As relatives and friends celebrated in Britain, the naval personnel were seen on state television chatting with Iranian President Mahmoud Ahmadinejad after his surprise announcement of their release.

"Although Iran has the right to prosecute them by following the model of the Prophet the 15 people were pardoned and their freedom given as a gift to the British people," Ahmadinejad said at a Tehran press conference.

The announcement was welcomed by the British and US governments and relatives of the captives, some of whom had been paraded several times on state television "confessing" to trespassing in Iranian waters.

An aide to the president said the 14 men and one woman would fly out of Tehran today, although Ahmadinejad had initially said they would be going home yesterday.

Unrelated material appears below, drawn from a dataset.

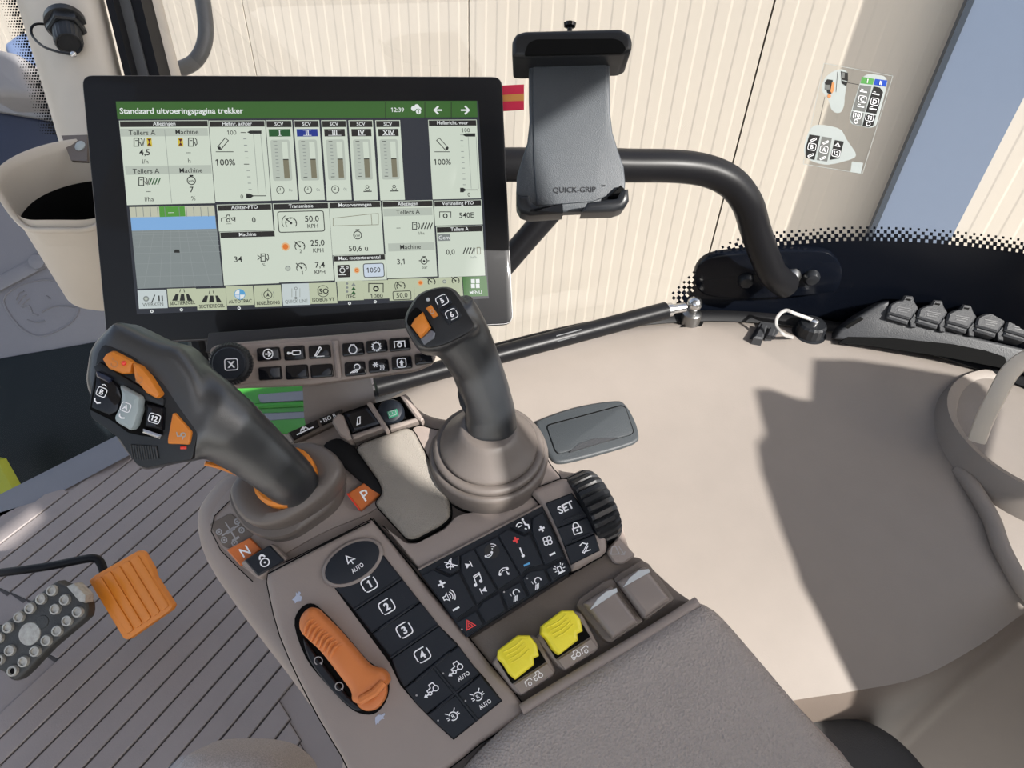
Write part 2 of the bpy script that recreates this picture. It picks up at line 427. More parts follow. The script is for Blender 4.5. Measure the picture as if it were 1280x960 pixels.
# ---- right window: one bent pane standing on that edge
GO = .020
GL = [V((e.x + n.x * GO, e.y + n.y * GO)) for e, n in L]
d0 = (GL[0] - GL[3]).normalized(); d1 = (GL[-1] - GL[-4]).normalized()
pe = P(214, 100, 1.06)                                  # the pane ends at the front pillar
GL = [V((pe.x, pe.y)), GL[16].lerp(V((pe.x, pe.y)), .5)] + GL[16:] + [GL[-1] + d1 * .4]
def onglass(px, py, off=0):
    """point of the bent pane seen at a pixel, off = towards the cab"""
    r = ray(px, py); best = None
    for a, b in zip(GL, GL[1:]):
        e = b - a; den = r.x * e.y - r.y * e.x
        if abs(den) < 1e-9: continue
        t = (a.x * e.y - a.y * e.x) / den; s = (a.x * r.y - a.y * r.x) / den
        if -1e-6 <= s <= 1 + 1e-6 and t > 0 and (best is None or t < best): best = t
    if best is None: best = .9
    q = CAM + r * best
    return q - V((r.x, r.y, 0)).normalized() * off
m = MB(); m.grid([[V((p.x, p.y, z)) for p in GL] for z in (1.62, .57)], 'glass')
win = struct(m.build('window_1', angle=60), 'right side cab window with a black printed border along its foot')
# printed black band and its dots
topb = [(852, 378), (868, 362), (884, 346), (903, 328), (928, 314), (962, 307), (1000, 304), (1060, 300), (1130, 301), (1200, 306), (1290, 317), (1380, 332), (1460, 350)]
lowb = [(856, 408), (872, 404), (886, 403), (903, 403), (928, 403), (962, 406), (1000, 410), (1060, 420), (1130, 435), (1200, 456), (1290, 488), (1380, 530), (1460, 575)]
tf = cr([V(p) for p in topb], 6); lf = cr([V(p) for p in lowb], 6)
m = MB(); m.grid([[onglass(p.x, p.y, .002) for p in tf], [onglass((p.x + q.x) / 2, (p.y + q.y) / 2, .002) for p, q in zip(tf, lf)], [onglass(p.x, p.y + 3, .002) for p in lf]], 'frit')
m.build('printed_band', win, angle=60)
m = MB()
seg = cr([V(p) for p in [(846, 386)] + topb], 40); acc = []; run = 0
for a, b in zip(seg, seg[1:]):
    run += (b - a).length
    if run >= 8.6: acc.append((b, (b - a).normalized())); run = 0
for k, (b, d) in enumerate(acc):
    nn = V((d.y, -d.x))
    for rowi, (h, sz) in enumerate(((2.0, 3.1), (6.8, 2.6), (11.5, 2.0), (16.2, 1.5))):
        sh = 4.3 if rowi % 2 else 0
        c = b + nn * h + d * sh
        m.poly([onglass(c.x + d.x * u * sz + nn.x * v * sz, c.y + d.y * u * sz + nn.y * v * sz, .0022) for u, v in ((-1, -1), (1, -1), (1, 1), (-1, 1))], 'frit')
m.build('printed_dots', win, kind='stuff')

# ---- right front pillar with rubber seals, left window
PD = .95
lft = [(-8, -80), (20, 0), (57, 120), (72, 172), (112, 300), (135, 380)]
rgt = [(108, -80), (130, 0), (152, 92), (170, 170), (200, 300), (225, 380)]
rowsP = []
for (a, b), (c, d) in zip(lft, rgt):
    r = []
    for t, bul in ((0, -.035), (.06, .0), (.22, .02), (.5, .03), (.8, .022), (.96, .0), (1, -.03)):
        r.append(P(a + (c - a) * t, b + (d - b) * t, PD - bul))
    rowsP.append(r)
m = MB(); m.grid(cr([V((0, 0, 0))] * 2, 1) and [[q for q in cr(r, 4)] for r in rowsP], 'beige_lit')
pil = struct(m.build('trim_4', angle=60), 'beige padded front pillar behind the display with a round recess for a socket')
def strip(name, p0, p1, w0, dep, th, mt, lab):
    """upright seal or bar: from pixel p0 to p1, pixel width w0, depth, thickness"""
    m = MB(); a0, a1 = P(p0[0], p0[1], dep), P(p1[0], p1[1], dep); rt = V(right) * (w0 / F * dep); bk = V(fwd) * th
    m.loft([[q, q + rt, q + rt + bk, q + bk] for q in (a0, a1)], mt); return struct(m.build(name), lab)
strip('trim_5', (112, -80), (252, 480), 9, .94, .05, 'rubber', 'thin black seal along the front pillar')
strip('trim_6', (121, -80), (261, 480), 20, .96, .05, 'grey_rubber', 'grey door frame strip beside the black pillar seal')
strip('trim_7', (141, -80), (281, 480), 15, .965, .06, 'rubber', 'wide black door seal beside the grey frame strip')
m = MB(); m.tube([P(172, -60, 1.02), P(189, 10, 1.02), P(212, 100, 1.02), P(229, 170, 1.02)], .0165, 'beige_lit', 14)
struct(m.build('trim_8'), 'rounded taupe door frame tube behind the display')
# left pane
gl = [P(-140, -120, .93), P(20 - 6, -120, .93), P(165, 540, 1.49), P(-140, 692, 1.31)]
m = MB(); m.poly(gl, 'glass'); lw = struct(m.build('window_2'), 'front window pane left of the beige pillar with a dotted black edge')
m = MB(); LP = Fr(gl[1], (gl[1] - gl[0]).cross(gl[2] - gl[1]) if ((gl[1] - gl[0]).cross(gl[2] - gl[1])).dot(CAM - gl[1]) > 0 else -(gl[1] - gl[0]).cross(gl[2] - gl[1]), V((1, 0, 0)))
for k in range(60):
    y = -6 + k * 3.6; xe = 20 + y * .308
    for rowi, sz in enumerate((1.5, 1.25, 1.05, .85, .65, .5)):
        x = xe - 1.5 - rowi * 3.4 - (1.7 if k % 2 else 0)
        if y < 170: m.poly([LP.at(x + u * sz, y + v * sz, .003) for u, v in ((-1, -1), (1, -1), (1, 1), (-1, 1))], 'frit')
m.build('printed_dots', lw, kind='stuff')
# lower sill of that window
m = MB(); m.loft([[P(-60 + a, 648 + b, 1.36 + c) for a, b, c in ((0, 0, 0), (0, 40, -.02), (0, 40, .08), (0, 0, .08))], [P(165 + a, 535 + b, 1.5 + c) for a, b, c in ((0, 0, 0), (0, 32, -.02), (0, 32, .08), (0, 0, .08))]], 'sill_grey')
struct(m.build('trim_9'), 'grey lower frame bar of the front window above the floor mat')
# ================================================================ DISPLAY
Mn = V((.167, -.77, .616)); MF = Fr(P(103, 95, .577), Mn, V((.983, .195, -.0236)))
disp = thing('touch_display', 'large black framed touch display showing green title bar and white data tiles', 'display', MF.at(380, 420, -.05))
q = lambda x, y, z=0: MF.px(x, y, z)
out = rnd(MF.pts([(102, 94), (627, 96), (641, 404), (134, 430)]), .008, 5)
m = MB(); m.prism(MF, inset(out, .0015), -.034, -.004, .004, 'black_matte', 2); m.build('housing', disp)
m = MB(); m.prism(MF, out, -.005, 0, .0012, 'display_glass', 2); m.build('glass_front', disp)
m = MB(); r = inset(out, -.0012); r2 = inset(out, .0004); n = len(r)
m.loft([[MF.w(*p, -.006) for p in r], [MF.w(*p, -.0015) for p in r], [MF.w(*p, -.0015) for p in r2]], 'steel_dark', False, False); m.build('edge_trim', disp, 'thin bright edge line')
for k in range(5):
    m = MB(); m.tube([MF.w(*MF.px(104 + k * .0, 110, 0), 0) + MF.ez * -(.008 + .005 * k) + MF.ex * -.0005, MF.w(*MF.px(134, 415, 0), 0) + MF.ez * -(.008 + .005 * k) + MF.ex * -.0005], .001, 'black_matte', 6); m.build('cooling_rib', disp)
m = MB(); m.lathe(MF.at(380, 330, -.03), -MF.ez, [(.03, 0), (.03, .03), (.02, .06)], 'black_matte', 16); m.build('mount_boss', disp)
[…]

The eight sailors and seven Marines, all in their 20s, were seized at gunpoint while patrolling the northern Gulf between Iran and Iraq on March 23.

British Prime Minister Tony Blair hailed their release although a spokesman declined to comment on whether there were conditions attached. "The disagreements we have with your government we wish to resolve peacefully," Blair said in comments directed to the Iranian people. "We bear you no ill will."

Sky News reported that Syria and Qatar played a key role in resolving the crisis. A newspaper in Kuwait had reported Syria's involvement earlier yesterday. The latest development followed the release in Baghdad of an Iranian diplomat kidnapped in Iraq in early February in an abduction Tehran had blamed on US forces.

Iranian state media also said five Iranian officials captured by US forces in northern Iraq in January accused of stoking unrest were expected to receive their first visit by an Iranian diplomat.